[START SUPPLIED DATA]

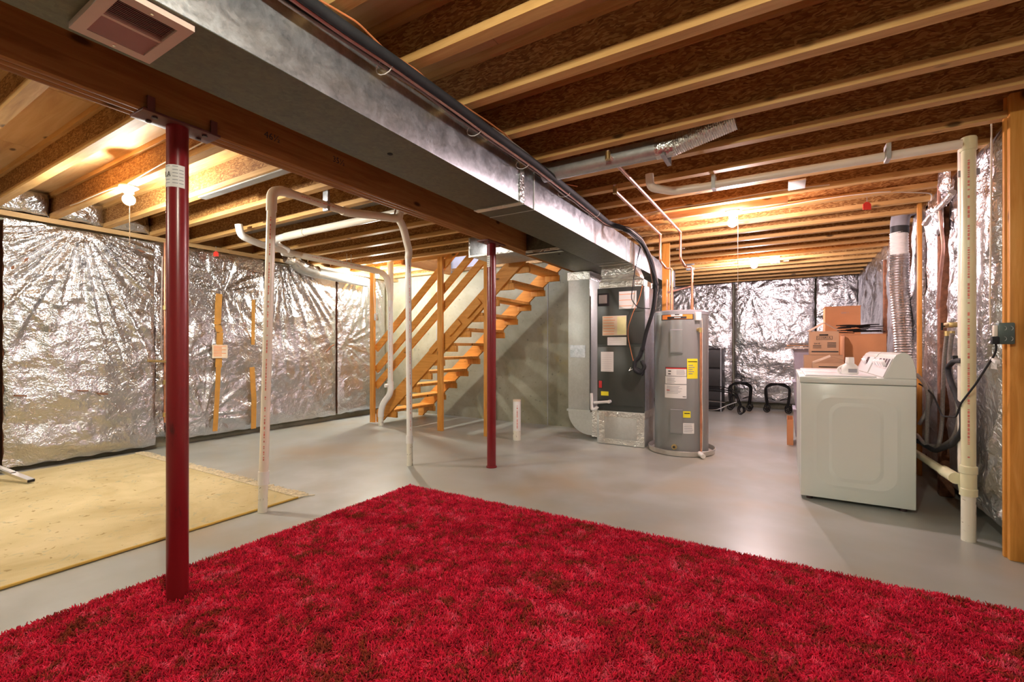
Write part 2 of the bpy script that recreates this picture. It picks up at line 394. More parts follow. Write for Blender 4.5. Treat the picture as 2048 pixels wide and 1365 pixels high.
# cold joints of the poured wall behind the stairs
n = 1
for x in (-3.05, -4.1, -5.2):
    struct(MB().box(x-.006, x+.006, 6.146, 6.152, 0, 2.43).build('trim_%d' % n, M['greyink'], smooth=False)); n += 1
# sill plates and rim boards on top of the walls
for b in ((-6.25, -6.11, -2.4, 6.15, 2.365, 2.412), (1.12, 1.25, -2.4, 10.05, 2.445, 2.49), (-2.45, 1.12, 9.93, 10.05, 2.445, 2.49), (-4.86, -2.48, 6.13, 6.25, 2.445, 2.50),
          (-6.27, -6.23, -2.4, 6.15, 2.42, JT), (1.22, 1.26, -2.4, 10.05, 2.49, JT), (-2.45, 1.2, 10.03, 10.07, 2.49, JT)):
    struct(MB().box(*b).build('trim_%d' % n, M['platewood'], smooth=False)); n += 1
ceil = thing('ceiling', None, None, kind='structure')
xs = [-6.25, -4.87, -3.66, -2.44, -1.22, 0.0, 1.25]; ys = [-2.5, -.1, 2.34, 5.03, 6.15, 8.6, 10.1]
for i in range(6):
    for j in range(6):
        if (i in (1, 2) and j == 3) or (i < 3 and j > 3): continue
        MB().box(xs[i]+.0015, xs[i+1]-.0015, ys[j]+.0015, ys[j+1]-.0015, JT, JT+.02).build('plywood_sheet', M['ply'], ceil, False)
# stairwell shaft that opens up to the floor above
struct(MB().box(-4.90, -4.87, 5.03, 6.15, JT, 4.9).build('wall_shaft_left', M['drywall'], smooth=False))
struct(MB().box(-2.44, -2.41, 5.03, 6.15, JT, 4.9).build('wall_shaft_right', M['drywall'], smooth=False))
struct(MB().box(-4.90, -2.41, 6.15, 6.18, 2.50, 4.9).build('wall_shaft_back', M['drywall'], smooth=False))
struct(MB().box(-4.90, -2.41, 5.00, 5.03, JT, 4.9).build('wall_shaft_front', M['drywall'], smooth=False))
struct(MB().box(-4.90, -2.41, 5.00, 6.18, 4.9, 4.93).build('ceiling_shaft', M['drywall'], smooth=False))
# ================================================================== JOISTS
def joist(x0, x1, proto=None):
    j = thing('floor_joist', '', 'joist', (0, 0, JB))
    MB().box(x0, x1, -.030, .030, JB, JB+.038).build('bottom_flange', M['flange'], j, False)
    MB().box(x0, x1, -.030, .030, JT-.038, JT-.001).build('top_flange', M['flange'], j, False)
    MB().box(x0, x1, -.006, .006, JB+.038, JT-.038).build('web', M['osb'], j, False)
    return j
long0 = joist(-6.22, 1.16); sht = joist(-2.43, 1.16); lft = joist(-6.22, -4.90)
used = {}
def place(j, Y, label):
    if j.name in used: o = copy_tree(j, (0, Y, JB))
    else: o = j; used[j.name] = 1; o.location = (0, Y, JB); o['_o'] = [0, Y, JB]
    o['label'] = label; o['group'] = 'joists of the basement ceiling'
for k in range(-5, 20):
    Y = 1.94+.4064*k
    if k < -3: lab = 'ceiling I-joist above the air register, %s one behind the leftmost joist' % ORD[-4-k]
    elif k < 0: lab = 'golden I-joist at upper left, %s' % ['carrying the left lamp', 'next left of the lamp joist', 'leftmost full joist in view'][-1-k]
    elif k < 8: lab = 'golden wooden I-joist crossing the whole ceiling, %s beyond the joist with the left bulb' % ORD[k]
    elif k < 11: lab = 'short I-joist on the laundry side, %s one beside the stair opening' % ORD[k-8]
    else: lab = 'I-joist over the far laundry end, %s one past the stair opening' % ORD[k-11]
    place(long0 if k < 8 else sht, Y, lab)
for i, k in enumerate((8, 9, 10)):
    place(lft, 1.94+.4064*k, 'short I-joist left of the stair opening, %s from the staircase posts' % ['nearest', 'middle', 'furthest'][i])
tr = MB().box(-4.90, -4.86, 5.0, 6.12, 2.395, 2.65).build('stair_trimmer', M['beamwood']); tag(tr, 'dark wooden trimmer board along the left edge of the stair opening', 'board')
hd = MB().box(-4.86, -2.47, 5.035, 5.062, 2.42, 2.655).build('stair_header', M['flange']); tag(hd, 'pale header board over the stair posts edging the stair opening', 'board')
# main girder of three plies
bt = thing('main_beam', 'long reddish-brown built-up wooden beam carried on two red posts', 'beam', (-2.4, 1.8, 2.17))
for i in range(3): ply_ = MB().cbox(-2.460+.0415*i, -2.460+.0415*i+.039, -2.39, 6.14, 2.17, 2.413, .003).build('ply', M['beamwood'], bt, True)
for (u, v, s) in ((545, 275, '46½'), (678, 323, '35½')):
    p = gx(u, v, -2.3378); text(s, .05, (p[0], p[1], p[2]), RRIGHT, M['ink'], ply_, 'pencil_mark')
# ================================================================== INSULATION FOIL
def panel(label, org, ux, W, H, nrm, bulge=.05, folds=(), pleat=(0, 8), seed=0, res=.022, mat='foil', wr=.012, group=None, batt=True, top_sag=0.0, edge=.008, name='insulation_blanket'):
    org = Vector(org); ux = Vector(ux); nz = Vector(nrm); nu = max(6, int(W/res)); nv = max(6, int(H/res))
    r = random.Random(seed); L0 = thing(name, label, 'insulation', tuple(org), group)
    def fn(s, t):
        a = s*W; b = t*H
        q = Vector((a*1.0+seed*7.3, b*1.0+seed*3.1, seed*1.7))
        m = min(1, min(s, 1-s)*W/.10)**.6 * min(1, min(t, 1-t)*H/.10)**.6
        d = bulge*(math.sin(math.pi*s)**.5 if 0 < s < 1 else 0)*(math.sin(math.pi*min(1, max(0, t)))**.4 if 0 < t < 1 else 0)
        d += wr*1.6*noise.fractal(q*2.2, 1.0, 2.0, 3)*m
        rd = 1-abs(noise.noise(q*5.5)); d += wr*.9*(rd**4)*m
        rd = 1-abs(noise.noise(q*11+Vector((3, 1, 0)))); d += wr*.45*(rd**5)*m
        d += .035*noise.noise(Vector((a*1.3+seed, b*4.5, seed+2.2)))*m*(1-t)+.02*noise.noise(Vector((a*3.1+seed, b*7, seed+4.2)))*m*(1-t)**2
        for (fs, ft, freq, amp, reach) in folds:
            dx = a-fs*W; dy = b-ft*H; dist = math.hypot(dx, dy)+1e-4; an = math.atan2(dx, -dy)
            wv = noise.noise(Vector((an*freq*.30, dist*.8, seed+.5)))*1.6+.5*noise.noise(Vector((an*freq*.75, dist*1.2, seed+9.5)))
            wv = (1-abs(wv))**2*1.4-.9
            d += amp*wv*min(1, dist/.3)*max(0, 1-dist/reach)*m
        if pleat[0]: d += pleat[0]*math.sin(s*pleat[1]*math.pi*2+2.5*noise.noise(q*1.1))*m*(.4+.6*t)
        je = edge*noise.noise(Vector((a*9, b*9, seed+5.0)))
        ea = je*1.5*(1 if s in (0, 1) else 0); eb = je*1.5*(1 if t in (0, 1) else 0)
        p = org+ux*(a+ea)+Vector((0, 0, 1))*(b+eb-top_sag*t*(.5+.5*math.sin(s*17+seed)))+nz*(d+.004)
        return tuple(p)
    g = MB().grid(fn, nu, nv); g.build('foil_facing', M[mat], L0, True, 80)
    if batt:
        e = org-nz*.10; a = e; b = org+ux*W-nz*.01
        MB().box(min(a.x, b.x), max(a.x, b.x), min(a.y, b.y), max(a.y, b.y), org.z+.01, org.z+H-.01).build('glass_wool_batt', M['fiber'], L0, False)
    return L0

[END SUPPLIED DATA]

Every line above should be repeated exactly; pictures stay out of the copy.

Write part 2 of the bpy script that recreates this picture. It picks up at line 394. More parts follow. Write for Blender 4.5. Treat the picture as 2048 pixels wide and 1365 pixels high.
# cold joints of the poured wall behind the stairs
n = 1
for x in (-3.05, -4.1, -5.2):
    struct(MB().box(x-.006, x+.006, 6.146, 6.152, 0, 2.43).build('trim_%d' % n, M['greyink'], smooth=False)); n += 1
# sill plates and rim boards on top of the walls
for b in ((-6.25, -6.11, -2.4, 6.15, 2.365, 2.412), (1.12, 1.25, -2.4, 10.05, 2.445, 2.49), (-2.45, 1.12, 9.93, 10.05, 2.445, 2.49), (-4.86, -2.48, 6.13, 6.25, 2.445, 2.50),
          (-6.27, -6.23, -2.4, 6.15, 2.42, JT), (1.22, 1.26, -2.4, 10.05, 2.49, JT), (-2.45, 1.2, 10.03, 10.07, 2.49, JT)):
    struct(MB().box(*b).build('trim_%d' % n, M['platewood'], smooth=False)); n += 1
ceil = thing('ceiling', None, None, kind='structure')
xs = [-6.25, -4.87, -3.66, -2.44, -1.22, 0.0, 1.25]; ys = [-2.5, -.1, 2.34, 5.03, 6.15, 8.6, 10.1]
for i in range(6):
    for j in range(6):
        if (i in (1, 2) and j == 3) or (i < 3 and j > 3): continue
        MB().box(xs[i]+.0015, xs[i+1]-.0015, ys[j]+.0015, ys[j+1]-.0015, JT, JT+.02).build('plywood_sheet', M['ply'], ceil, False)
# stairwell shaft that opens up to the floor above
struct(MB().box(-4.90, -4.87, 5.03, 6.15, JT, 4.9).build('wall_shaft_left', M['drywall'], smooth=False))
struct(MB().box(-2.44, -2.41, 5.03, 6.15, JT, 4.9).build('wall_shaft_right', M['drywall'], smooth=False))
struct(MB().box(-4.90, -2.41, 6.15, 6.18, 2.50, 4.9).build('wall_shaft_back', M['drywall'], smooth=False))
struct(MB().box(-4.90, -2.41, 5.00, 5.03, JT, 4.9).build('wall_shaft_front', M['drywall'], smooth=False))
struct(MB().box(-4.90, -2.41, 5.00, 6.18, 4.9, 4.93).build('ceiling_shaft', M['drywall'], smooth=False))
# ================================================================== JOISTS
def joist(x0, x1, proto=None):
    j = thing('floor_joist', '', 'joist', (0, 0, JB))
    MB().box(x0, x1, -.030, .030, JB, JB+.038).build('bottom_flange', M['flange'], j, False)
    MB().box(x0, x1, -.030, .030, JT-.038, JT-.001).build('top_flange', M['flange'], j, False)
    MB().box(x0, x1, -.006, .006, JB+.038, JT-.038).build('web', M['osb'], j, False)
    return j
long0 = joist(-6.22, 1.16); sht = joist(-2.43, 1.16); lft = joist(-6.22, -4.90)
used = {}
def place(j, Y, label):
    if j.name in used: o = copy_tree(j, (0, Y, JB))
    else: o = j; used[j.name] = 1; o.location = (0, Y, JB); o['_o'] = [0, Y, JB]
    o['label'] = label; o['group'] = 'joists of the basement ceiling'
for k in range(-5, 20):
    Y = 1.94+.4064*k
    if k < -3: lab = 'ceiling I-joist above the air register, %s one behind the leftmost joist' % ORD[-4-k]
    elif k < 0: lab = 'golden I-joist at upper left, %s' % ['carrying the left lamp', 'next left of the lamp joist', 'leftmost full joist in view'][-1-k]
    elif k < 8: lab = 'golden wooden I-joist crossing the whole ceiling, %s beyond the joist with the left bulb' % ORD[k]
    elif k < 11: lab = 'short I-joist on the laundry side, %s one beside the stair opening' % ORD[k-8]
    else: lab = 'I-joist over the far laundry end, %s one past the stair opening' % ORD[k-11]
    place(long0 if k < 8 else sht, Y, lab)
for i, k in enumerate((8, 9, 10)):
    place(lft, 1.94+.4064*k, 'short I-joist left of the stair opening, %s from the staircase posts' % ['nearest', 'middle', 'furthest'][i])
tr = MB().box(-4.90, -4.86, 5.0, 6.12, 2.395, 2.65).build('stair_trimmer', M['beamwood']); tag(tr, 'dark wooden trimmer board along the left edge of the stair opening', 'board')
hd = MB().box(-4.86, -2.47, 5.035, 5.062, 2.42, 2.655).build('stair_header', M['flange']); tag(hd, 'pale header board over the stair posts edging the stair opening', 'board')
# main girder of three plies
bt = thing('main_beam', 'long reddish-brown built-up wooden beam carried on two red posts', 'beam', (-2.4, 1.8, 2.17))
for i in range(3): ply_ = MB().cbox(-2.460+.0415*i, -2.460+.0415*i+.039, -2.39, 6.14, 2.17, 2.413, .003).build('ply', M['beamwood'], bt, True)
for (u, v, s) in ((545, 275, '46½'), (678, 323, '35½')):
    p = gx(u, v, -2.3378); text(s, .05, (p[0], p[1], p[2]), RRIGHT, M['ink'], ply_, 'pencil_mark')
# ================================================================== INSULATION FOIL
def panel(label, org, ux, W, H, nrm, bulge=.05, folds=(), pleat=(0, 8), seed=0, res=.022, mat='foil', wr=.012, group=None, batt=True, top_sag=0.0, edge=.008, name='insulation_blanket'):
    org = Vector(org); ux = Vector(ux); nz = Vector(nrm); nu = max(6, int(W/res)); nv = max(6, int(H/res))
    r = random.Random(seed); L0 = thing(name, label, 'insulation', tuple(org), group)
    def fn(s, t):
        a = s*W; b = t*H
        q = Vector((a*1.0+seed*7.3, b*1.0+seed*3.1, seed*1.7))
        m = min(1, min(s, 1-s)*W/.10)**.6 * min(1, min(t, 1-t)*H/.10)**.6
        d = bulge*(math.sin(math.pi*s)**.5 if 0 < s < 1 else 0)*(math.sin(math.pi*min(1, max(0, t)))**.4 if 0 < t < 1 else 0)
        d += wr*1.6*noise.fractal(q*2.2, 1.0, 2.0, 3)*m
        rd = 1-abs(noise.noise(q*5.5)); d += wr*.9*(rd**4)*m
        rd = 1-abs(noise.noise(q*11+Vector((3, 1, 0)))); d += wr*.45*(rd**5)*m
        d += .035*noise.noise(Vector((a*1.3+seed, b*4.5, seed+2.2)))*m*(1-t)+.02*noise.noise(Vector((a*3.1+seed, b*7, seed+4.2)))*m*(1-t)**2
        for (fs, ft, freq, amp, reach) in folds:
            dx = a-fs*W; dy = b-ft*H; dist = math.hypot(dx, dy)+1e-4; an = math.atan2(dx, -dy)
            wv = noise.noise(Vector((an*freq*.30, dist*.8, seed+.5)))*1.6+.5*noise.noise(Vector((an*freq*.75, dist*1.2, seed+9.5)))
            wv = (1-abs(wv))**2*1.4-.9
            d += amp*wv*min(1, dist/.3)*max(0, 1-dist/reach)*m
        if pleat[0]: d += pleat[0]*math.sin(s*pleat[1]*math.pi*2+2.5*noise.noise(q*1.1))*m*(.4+.6*t)
        je = edge*noise.noise(Vector((a*9, b*9, seed+5.0)))
        ea = je*1.5*(1 if s in (0, 1) else 0); eb = je*1.5*(1 if t in (0, 1) else 0)
        p = org+ux*(a+ea)+Vector((0, 0, 1))*(b+eb-top_sag*t*(.5+.5*math.sin(s*17+seed)))+nz*(d+.004)
        return tuple(p)
    g = MB().grid(fn, nu, nv); g.build('foil_facing', M[mat], L0, True, 80)
    if batt:
        e = org-nz*.10; a = e; b = org+ux*W-nz*.01
        MB().box(min(a.x, b.x), max(a.x, b.x), min(a.y, b.y), max(a.y, b.y), org.z+.01, org.z+H-.01).build('glass_wool_batt', M['fiber'], L0, False)
    return L0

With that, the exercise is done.